ELLE. Comment vont se dérouler vos travaux ?                

E.G. Dès mars devrait débuter l’appel à témoignages auprès du grand public après une première phase qui va me permettre de constituer mon équipe et la méthode. Ce travail inédit doit être mené avec la plus grande rigueur pour que toute victime se sente libre de s’adresser à nous. Je souhaite que nous travaillions en lien étroit avec les autorités politiques, tant le gouvernement que le Parlement, et dès le début avec les associations et les acteurs au contact de l’enfance : avocats, enquêteurs, magistrats, médecins… Jusqu’à la remise du rapport – fin 2022 – nous ferons des points d’étape, chaque fois que nous aurons identifié des éléments pour faire bouger les choses.                

ELLE. Quels sont les objectifs prioritaires ?

E.G. Dans un premier temps, nous devons rassembler les données objectives qui correspondent à l’ampleur de ce phénomène. Des instituts ont réalisé des estimations, mais elles méritent d’être actualisées et précisées. Nous aurons à cœur de libérer la parole des victimes, de mieux comprendre les mécanismes à l’œuvre. Pourquoi ce silence et ce déni sur l’inceste ? Pourquoi la souffrance des victimes n’est-elle pas mieux détectée et la parole des enfants si souvent ignorée ? Comment améliorer le recueil des plaintes et leur suivi ? Notre priorité sera d’orienter les victimes pour qu’elles puissent bénéficier d’un accompagnement judiciaire, psychologique et traumatologique. Et de faire toutes les propositions législatives et préconisations que nous jugerons pertinentes. J’espère que nous allons conduire un véritable changement de société, que chacun se sentira concerné par ce combat.  

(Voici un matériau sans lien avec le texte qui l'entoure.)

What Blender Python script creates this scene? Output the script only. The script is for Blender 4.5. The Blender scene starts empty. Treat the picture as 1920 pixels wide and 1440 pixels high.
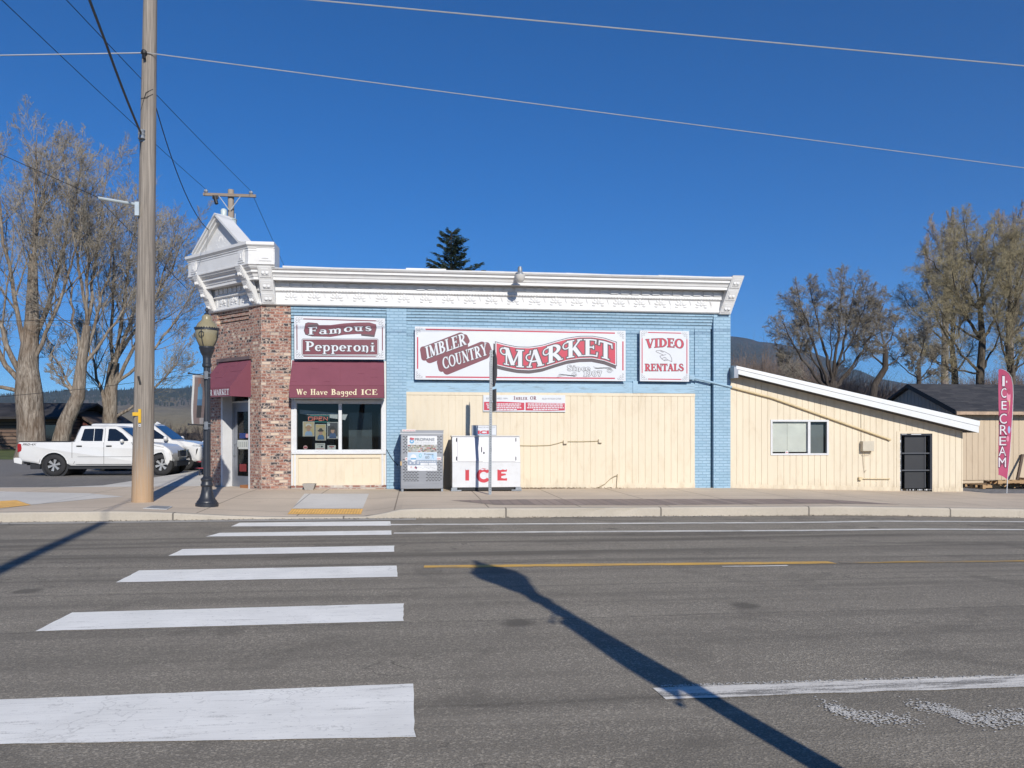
import bpy, bmesh, math, random
import numpy as np
from mathutils import Vector, Matrix
from mathutils.geometry import delaunay_2d_cdt
R = math.radians
C = bpy.context.scene.collection
sc = bpy.context.scene

# ------------------------------------------------------------------ camera, sky, sun, exposure
FL, HZ, EYE, YAW = 1500.0, 818.0, 1.53, R(6.84)
CS, SN = math.cos(YAW), math.sin(YAW)
cd = bpy.data.cameras.new('camera'); cam = bpy.data.objects.new('camera', cd); C.objects.link(cam)
cd.sensor_width = 36; cd.lens = FL / 1920 * 36; cd.shift_y = (HZ - 720) / 1920
cd.clip_start = 0.05; cd.clip_end = 20000
cam.location = (0, 0, EYE); cam.rotation_euler = (R(90), 0, -YAW)
sc.camera = cam
SUN_EL, SUN_DX, SUN_DY = R(28.0), -0.185, 0.983          # the way the light travels over the ground
w = bpy.data.worlds.new('World'); sc.world = w; w.use_nodes = True
wn = w.node_tree; sky = wn.nodes.new('ShaderNodeTexSky'); sky.sky_type = 'NISHITA'; sky.sun_disc = False
sky.sun_elevation = SUN_EL; sky.sun_rotation = R(180) - math.atan2(-SUN_DX, SUN_DY)
sky.air_density = 1.0; sky.dust_density = 0.0; sky.ozone_density = 10.0; sky.altitude = 2000
hs_ = wn.nodes.new('ShaderNodeHueSaturation'); hs_.inputs['Saturation'].default_value = 1.13; hs_.inputs['Value'].default_value = 1.15
wn.links.new(sky.outputs[0], hs_.inputs['Color']); wn.links.new(hs_.outputs[0], wn.nodes['Background'].inputs[0]); wn.nodes['Background'].inputs[1].default_value = 0.10
sd = bpy.data.lights.new('sun', 'SUN'); sd.energy = 4.9; sd.angle = R(0.53); sd.color = (1.0, 0.945, 0.86)
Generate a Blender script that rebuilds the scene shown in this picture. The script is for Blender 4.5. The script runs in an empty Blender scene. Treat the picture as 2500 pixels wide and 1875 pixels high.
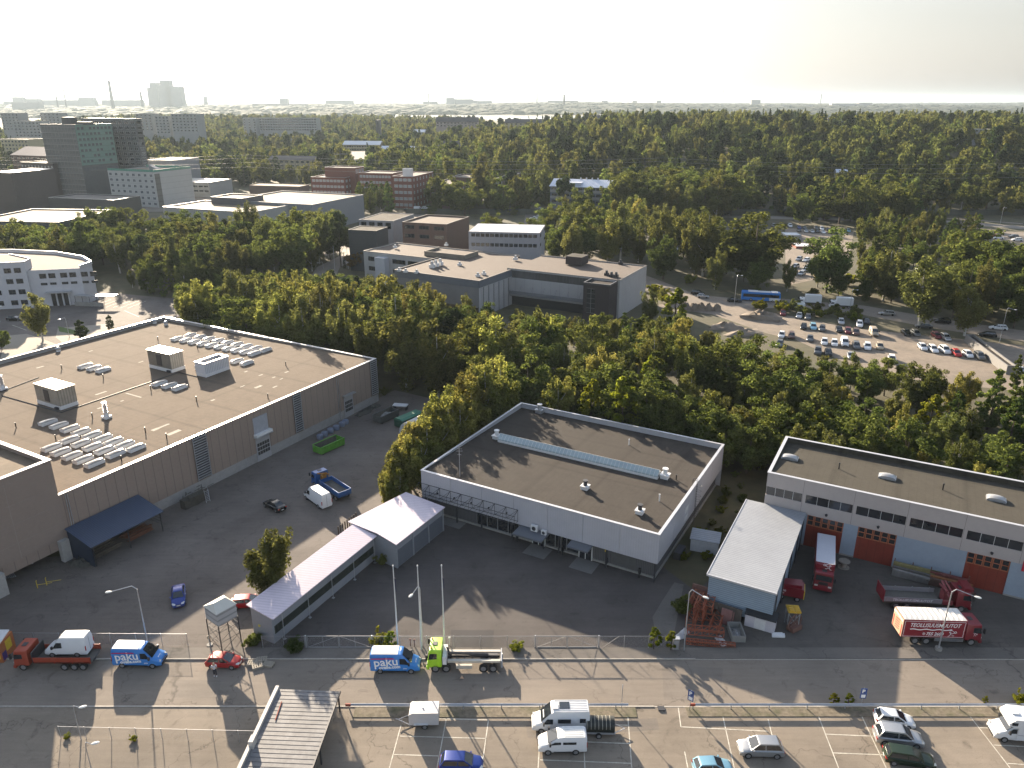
import bpy, math, random
import numpy as np
from mathutils import Vector, Matrix
random.seed(7); RNG=np.random.default_rng(7)
sc=bpy.context.scene; COL=sc.collection
PI=math.pi; R_=math.radians
# ---------------------------------------------------------------- camera, sky, sun, exposure
CAMH=60.0; FPX=1865.0; TH=math.atan((937.5-246.5)/FPX)
cam=bpy.data.cameras.new('camera'); camo=bpy.data.objects.new('camera',cam); COL.objects.link(camo)
camo.location=(0,0,CAMH); camo.rotation_euler=(PI/2-TH,0,0)
cam.sensor_width=36; cam.lens=FPX/2500*36; cam.clip_start=.5; cam.clip_end=120000
sc.camera=camo
SUN_AZ=R_(25.9); SUN_EL=R_(17.0)
w=bpy.data.worlds.new('World'); sc.world=w; w.use_nodes=True
nt=w.node_tree; nt.nodes.clear()
sky=nt.nodes.new('ShaderNodeTexSky'); sky.sky_type='NISHITA'; sky.sun_disc=False
sky.sun_elevation=SUN_EL; sky.sun_rotation=-SUN_AZ
sky.altitude=60; sky.air_density=1.0; sky.dust_density=1.2; sky.ozone_density=1.0
bg=nt.nodes.new('ShaderNodeBackground'); bg.inputs['Strength'].default_value=0.080
ow=nt.nodes.new('ShaderNodeOutputWorld')
tcw=nt.nodes.new('ShaderNodeTexCoord'); spw=nt.nodes.new('ShaderNodeSeparateXYZ'); mrw=nt.nodes.new('ShaderNodeMapRange'); hsw=nt.nodes.new('ShaderNodeHueSaturation')
mrw.inputs[1].default_value=0; mrw.inputs[2].default_value=.5; mrw.inputs[3].default_value=.26; mrw.inputs[4].default_value=.72   # dusty air near the horizon pales the sky
nt.links.new(tcw.outputs['Generated'],spw.inputs[0]); nt.links.new(spw.outputs[2],mrw.inputs[0]); nt.links.new(mrw.outputs[0],hsw.inputs['Saturation']); rmp=nt.nodes.new('ShaderNodeValToRGB'); mlw=nt.nodes.new('ShaderNodeVectorMath'); mlw.operation='MULTIPLY'; cr=rmp.color_ramp
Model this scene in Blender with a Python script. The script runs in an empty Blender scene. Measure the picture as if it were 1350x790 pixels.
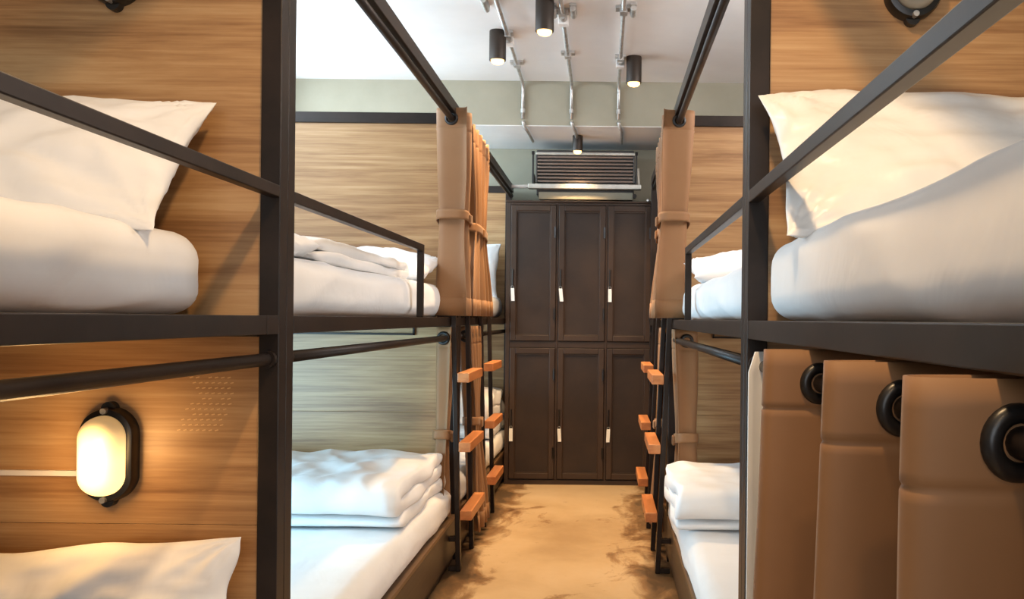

ELLE. La société est-elle prête à aborder cette réalité ?

E.G. Les violences sexuelles sur les enfants à l’intérieur des familles, ou dans la société, sont difficiles à affronter. J’observe que la prise de conscience évolue grâce à des témoignages d’écrivains, à des films, à des podcasts, ou à des procès qui nous ouvrent les yeux. Cette année, les podcasts de Charlotte Pudlowski sur l’inceste ou le livre de Vanessa Springora, « Le Consentement », ont eu un écho retentissant, à juste titre. Autour de moi, je vois des jeunes parents plus sensibilisés aux risques que peuvent encourir leurs enfants. Pour ma part, après m’être investie en tant que mère de famille, je le suis comme grand-mère, et je souhaite agir aujourd’hui pour toutes les petites victimes. Je pense que la société n’est plus disposée à fermer les yeux, comme elle l’a fait pendant trop longtemps.